La primera línea ferroviaria en México fue la del Ferrocarril Mexicano, de capital inglés, de la Ciudad de México a Veracruz, vía Orizaba y con un ramal de Apizaco a Puebla. Fue inaugurada, en toda su extensión, por el presidente Sebastián Lerdo de Tejada, en enero de 1873.
Hubo concesiones en la época de Maximiliano de Habsburgo, continuó con Benito Juárez y con Porfirio Díaz tuvo un mayor crecimiento, pues era muy afecto a ellos.
Transportaba a un gran número de personas, de animales y de alimentos, sus costos de transportación no eran tan altos, contaban con espacio suficiente, había mucha seguridad, al menos estaba controlada y era poco contaminante.
No olvidemos que, durante la Revolución Mexicana, fue el vehículo terrestre por excelencia, formó parte importante de ella.
La primera estación, ya aquí en el entonces Distrito Federal, fue la estación Colonia, ubicada en lo que hoy es el Conjunto Colonia, muy cerca del ahora Monumento a la Madre. Una estación pequeña, pero bien hecha.
Ya estaban las estaciones de Peralvillo, San Lázaro y Buenavista, pero la estación Colonia, era parte importante de estos Ferrocarriles.
Es hasta 1961 cuando se inaugura la estación de Buenavista, ubicada donde actualmente está la estación del Suburbano, del mismo nombre.
Pero lo que nos trae ahora, es recordar un poco de aquéllos viajes que se hacían en tren, en ese maravilloso transporte terrestre, en otra ocasión seguiremos hablando de la antigua estación de ferrocarril, que a decir verdad fue una maravilla, tan grande como encantadora.
La estación tenía 12 vías, 6 caminos, 6 diferentes rutas, una de ellas y es la que vamos a escoger, es México – Guadalajara, cuyo tren salía diariamente a las 20:10 horas, y llegabas al destino final a las 06:00 de la mañana del día siguiente, largo el camino, ¿verdad?
Puede notarse largo pero les platico cómo la pasabas; cada tren tenía diferentes clases a las que podías ingresar; primera clase, segunda clase y hasta tercera clase, por supuesto que dependía del costo del boleto para cada una de las clases, pero también se diferenciaba hasta el tipo de asiento.
También los había con pullman (camas), con camarote, alcobas (donde cabía una familia entera), vagón comedor; eran una maravilla, total comodidad.
Viajar en tren era toda una aventura; te podías parar, caminar y recorrer los pasillos.
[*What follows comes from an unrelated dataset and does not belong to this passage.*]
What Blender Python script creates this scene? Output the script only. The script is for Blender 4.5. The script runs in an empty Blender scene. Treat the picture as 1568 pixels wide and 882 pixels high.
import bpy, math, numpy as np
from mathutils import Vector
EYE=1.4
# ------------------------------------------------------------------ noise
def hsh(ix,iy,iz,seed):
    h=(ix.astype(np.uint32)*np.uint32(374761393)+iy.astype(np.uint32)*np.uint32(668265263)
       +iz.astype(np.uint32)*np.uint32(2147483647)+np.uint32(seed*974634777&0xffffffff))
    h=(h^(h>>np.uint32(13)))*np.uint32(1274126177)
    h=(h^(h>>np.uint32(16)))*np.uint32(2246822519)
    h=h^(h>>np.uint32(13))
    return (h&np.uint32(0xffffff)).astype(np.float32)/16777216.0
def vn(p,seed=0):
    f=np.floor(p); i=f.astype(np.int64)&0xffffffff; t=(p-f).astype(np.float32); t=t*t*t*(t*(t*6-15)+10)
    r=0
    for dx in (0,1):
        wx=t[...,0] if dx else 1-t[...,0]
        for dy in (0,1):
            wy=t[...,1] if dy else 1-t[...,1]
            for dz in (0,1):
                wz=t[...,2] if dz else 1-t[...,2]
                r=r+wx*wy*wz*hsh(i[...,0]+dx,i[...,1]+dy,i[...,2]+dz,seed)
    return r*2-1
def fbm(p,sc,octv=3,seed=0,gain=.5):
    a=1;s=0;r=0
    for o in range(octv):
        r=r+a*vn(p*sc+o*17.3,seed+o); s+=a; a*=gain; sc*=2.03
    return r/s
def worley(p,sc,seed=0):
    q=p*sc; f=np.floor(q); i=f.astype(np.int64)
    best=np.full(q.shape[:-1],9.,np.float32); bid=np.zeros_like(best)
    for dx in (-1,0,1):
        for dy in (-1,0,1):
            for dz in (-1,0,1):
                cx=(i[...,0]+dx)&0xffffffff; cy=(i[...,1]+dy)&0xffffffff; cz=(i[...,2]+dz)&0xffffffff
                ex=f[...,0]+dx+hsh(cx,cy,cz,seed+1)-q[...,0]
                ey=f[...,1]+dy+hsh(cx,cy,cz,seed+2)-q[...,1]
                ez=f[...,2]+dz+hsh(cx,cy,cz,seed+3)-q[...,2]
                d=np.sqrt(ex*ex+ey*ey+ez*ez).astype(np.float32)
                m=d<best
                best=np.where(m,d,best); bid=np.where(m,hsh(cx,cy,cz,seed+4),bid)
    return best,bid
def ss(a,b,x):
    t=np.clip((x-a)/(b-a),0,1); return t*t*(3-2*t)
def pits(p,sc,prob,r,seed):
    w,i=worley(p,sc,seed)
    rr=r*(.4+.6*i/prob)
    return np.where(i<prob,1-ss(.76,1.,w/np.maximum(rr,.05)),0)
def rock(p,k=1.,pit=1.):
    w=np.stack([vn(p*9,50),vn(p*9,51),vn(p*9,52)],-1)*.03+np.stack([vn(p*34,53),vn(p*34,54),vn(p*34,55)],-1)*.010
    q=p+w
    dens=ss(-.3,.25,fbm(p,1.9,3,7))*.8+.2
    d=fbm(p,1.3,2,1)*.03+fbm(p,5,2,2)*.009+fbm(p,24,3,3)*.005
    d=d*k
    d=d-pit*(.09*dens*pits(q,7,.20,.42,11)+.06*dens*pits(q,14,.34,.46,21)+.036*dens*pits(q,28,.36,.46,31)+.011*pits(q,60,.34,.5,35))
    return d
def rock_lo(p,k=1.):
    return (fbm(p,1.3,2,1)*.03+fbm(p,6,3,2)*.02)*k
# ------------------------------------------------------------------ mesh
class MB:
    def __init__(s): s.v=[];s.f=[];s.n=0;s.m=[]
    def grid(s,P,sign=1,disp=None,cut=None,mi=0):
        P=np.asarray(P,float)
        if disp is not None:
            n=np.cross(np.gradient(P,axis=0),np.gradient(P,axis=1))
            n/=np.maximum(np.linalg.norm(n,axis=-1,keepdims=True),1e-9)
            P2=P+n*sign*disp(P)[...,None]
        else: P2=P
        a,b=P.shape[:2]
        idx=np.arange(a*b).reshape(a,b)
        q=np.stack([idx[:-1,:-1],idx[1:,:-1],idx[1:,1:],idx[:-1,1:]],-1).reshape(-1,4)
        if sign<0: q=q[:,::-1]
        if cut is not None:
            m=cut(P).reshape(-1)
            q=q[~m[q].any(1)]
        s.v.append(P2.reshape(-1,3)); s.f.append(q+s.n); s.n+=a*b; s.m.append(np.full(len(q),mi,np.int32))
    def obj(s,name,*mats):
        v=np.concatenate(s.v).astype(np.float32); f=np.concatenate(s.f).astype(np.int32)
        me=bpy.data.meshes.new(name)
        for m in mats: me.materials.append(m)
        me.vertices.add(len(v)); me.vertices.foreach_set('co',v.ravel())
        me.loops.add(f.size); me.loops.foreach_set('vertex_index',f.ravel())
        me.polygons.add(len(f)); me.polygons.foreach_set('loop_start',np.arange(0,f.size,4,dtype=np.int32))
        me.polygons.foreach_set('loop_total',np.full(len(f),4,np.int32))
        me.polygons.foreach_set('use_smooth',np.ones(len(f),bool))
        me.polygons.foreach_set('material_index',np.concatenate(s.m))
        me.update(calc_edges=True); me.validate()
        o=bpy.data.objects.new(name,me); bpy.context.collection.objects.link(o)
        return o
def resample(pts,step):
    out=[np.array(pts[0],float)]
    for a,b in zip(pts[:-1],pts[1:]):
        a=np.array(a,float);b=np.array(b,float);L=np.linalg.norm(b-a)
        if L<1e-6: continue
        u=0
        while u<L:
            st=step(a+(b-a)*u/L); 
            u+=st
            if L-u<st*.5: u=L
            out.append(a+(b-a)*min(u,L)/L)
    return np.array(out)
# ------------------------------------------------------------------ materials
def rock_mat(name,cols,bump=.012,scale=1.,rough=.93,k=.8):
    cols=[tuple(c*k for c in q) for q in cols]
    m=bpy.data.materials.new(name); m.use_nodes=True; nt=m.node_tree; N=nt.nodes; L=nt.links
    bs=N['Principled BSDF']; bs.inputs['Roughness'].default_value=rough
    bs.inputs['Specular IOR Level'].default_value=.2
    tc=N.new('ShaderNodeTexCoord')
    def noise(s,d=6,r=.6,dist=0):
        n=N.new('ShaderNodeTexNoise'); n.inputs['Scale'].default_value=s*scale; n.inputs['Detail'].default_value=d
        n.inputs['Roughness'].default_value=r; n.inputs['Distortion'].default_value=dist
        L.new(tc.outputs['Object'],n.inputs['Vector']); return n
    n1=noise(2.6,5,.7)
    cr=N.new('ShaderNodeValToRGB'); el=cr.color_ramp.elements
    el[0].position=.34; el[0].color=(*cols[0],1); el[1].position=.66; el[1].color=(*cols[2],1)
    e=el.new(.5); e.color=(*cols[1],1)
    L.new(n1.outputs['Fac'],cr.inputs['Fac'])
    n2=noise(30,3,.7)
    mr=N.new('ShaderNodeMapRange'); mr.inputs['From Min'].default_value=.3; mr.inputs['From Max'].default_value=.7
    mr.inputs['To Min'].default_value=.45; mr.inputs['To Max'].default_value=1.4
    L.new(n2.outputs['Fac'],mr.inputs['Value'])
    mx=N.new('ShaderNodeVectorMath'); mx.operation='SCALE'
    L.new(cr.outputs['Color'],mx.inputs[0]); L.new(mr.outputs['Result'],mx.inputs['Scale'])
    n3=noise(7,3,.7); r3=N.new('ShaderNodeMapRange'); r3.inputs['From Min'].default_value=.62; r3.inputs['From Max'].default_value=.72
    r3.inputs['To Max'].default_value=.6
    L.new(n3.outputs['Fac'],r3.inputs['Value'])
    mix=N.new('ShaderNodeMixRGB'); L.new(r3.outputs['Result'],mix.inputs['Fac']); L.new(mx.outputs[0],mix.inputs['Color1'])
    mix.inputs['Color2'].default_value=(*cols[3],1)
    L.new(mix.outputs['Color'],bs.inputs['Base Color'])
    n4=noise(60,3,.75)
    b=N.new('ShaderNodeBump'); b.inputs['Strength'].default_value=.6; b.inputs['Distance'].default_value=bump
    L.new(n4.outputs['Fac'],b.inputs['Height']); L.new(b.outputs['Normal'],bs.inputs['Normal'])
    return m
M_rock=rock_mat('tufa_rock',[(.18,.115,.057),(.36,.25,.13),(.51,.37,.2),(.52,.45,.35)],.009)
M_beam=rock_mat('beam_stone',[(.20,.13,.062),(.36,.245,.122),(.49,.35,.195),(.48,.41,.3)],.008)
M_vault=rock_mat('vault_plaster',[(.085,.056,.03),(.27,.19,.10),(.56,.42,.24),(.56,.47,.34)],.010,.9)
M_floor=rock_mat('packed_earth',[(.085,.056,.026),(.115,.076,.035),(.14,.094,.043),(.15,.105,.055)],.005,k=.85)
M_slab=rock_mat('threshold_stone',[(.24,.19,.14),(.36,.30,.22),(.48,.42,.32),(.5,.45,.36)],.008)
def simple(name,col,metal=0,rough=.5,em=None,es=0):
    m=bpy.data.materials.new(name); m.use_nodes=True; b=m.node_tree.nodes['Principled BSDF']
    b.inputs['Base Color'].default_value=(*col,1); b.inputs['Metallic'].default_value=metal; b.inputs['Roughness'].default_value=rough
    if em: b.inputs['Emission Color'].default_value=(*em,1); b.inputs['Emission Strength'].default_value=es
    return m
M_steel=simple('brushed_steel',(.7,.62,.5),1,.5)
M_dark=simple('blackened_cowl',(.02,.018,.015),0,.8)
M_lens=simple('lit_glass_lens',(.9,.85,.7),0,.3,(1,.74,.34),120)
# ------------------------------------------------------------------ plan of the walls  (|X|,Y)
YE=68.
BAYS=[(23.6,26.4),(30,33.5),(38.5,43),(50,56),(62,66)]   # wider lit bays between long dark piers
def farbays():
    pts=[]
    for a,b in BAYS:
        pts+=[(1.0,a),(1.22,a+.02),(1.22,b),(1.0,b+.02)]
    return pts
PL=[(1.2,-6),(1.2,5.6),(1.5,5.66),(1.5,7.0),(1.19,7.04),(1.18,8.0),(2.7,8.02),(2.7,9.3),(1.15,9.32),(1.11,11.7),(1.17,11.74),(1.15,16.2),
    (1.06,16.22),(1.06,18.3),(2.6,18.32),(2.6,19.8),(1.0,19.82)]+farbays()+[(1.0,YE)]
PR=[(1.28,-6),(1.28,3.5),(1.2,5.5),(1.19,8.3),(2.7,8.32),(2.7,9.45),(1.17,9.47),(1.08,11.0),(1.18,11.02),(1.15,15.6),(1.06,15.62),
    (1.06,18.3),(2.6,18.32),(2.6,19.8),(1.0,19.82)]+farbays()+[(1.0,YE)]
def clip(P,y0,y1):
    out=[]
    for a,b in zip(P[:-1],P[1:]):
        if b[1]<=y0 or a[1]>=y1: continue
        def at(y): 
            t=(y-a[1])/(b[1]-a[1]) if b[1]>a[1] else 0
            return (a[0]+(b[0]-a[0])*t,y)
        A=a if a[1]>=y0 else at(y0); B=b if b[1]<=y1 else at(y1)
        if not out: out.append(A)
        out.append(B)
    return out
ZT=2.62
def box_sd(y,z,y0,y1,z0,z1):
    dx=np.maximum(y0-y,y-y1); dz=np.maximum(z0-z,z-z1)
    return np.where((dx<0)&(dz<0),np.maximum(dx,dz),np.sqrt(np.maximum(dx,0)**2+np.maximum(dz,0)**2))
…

Podías asomarte a sus grandes ventanillas y ver el exclusivo paisaje del camino, quizá árido, quizá boscoso, quizá frío, pero siempre atento a todo lo que veías.
Y lo que se veía por dentro, era más que formidable, se veía y se olía, ya que subían muchos vendedores en cada estación, a vender todo tipo de productos; desde gorditas de maíz martajado, tortas, tamales, atole, café, pan dulce; ya hasta se me hizo agua la boca.
Entonces siempre era mejor viajar sentado a estar en los carros pullman, porque así no disfrutabas totalmente tu viaje, aunque podías pararte y hacer tus recorridos.
Tanto era el meneo del tren, que llegando a tu destino, ya durmiendo en el hotel o simplemente descansando, todavía sentías ese contoneo, y ese arrullo que te hace sentir el tren en el camino.
Esos grandes recuerdos que aún rondan en mi cabeza, que aún tengo el sabor de una gordita, de un atole, de viajar en familia, de sentirme libre y recorrer el tren enterito, de un lado a otro, saltar pasajeros, saltar animales, porque siempre los había, en tercera clase, por supuesto.
Además es un gran recuerdo que tengo de mi padre que fue ferrocarrilero durante 41 años ininterrumpidos, hasta que desafortunadamente en 1997, desaparecieron y ya no hubo más trenes para viajar.
Afortunadamente quedaron en mi mente, creando historias, muchas historias para contar.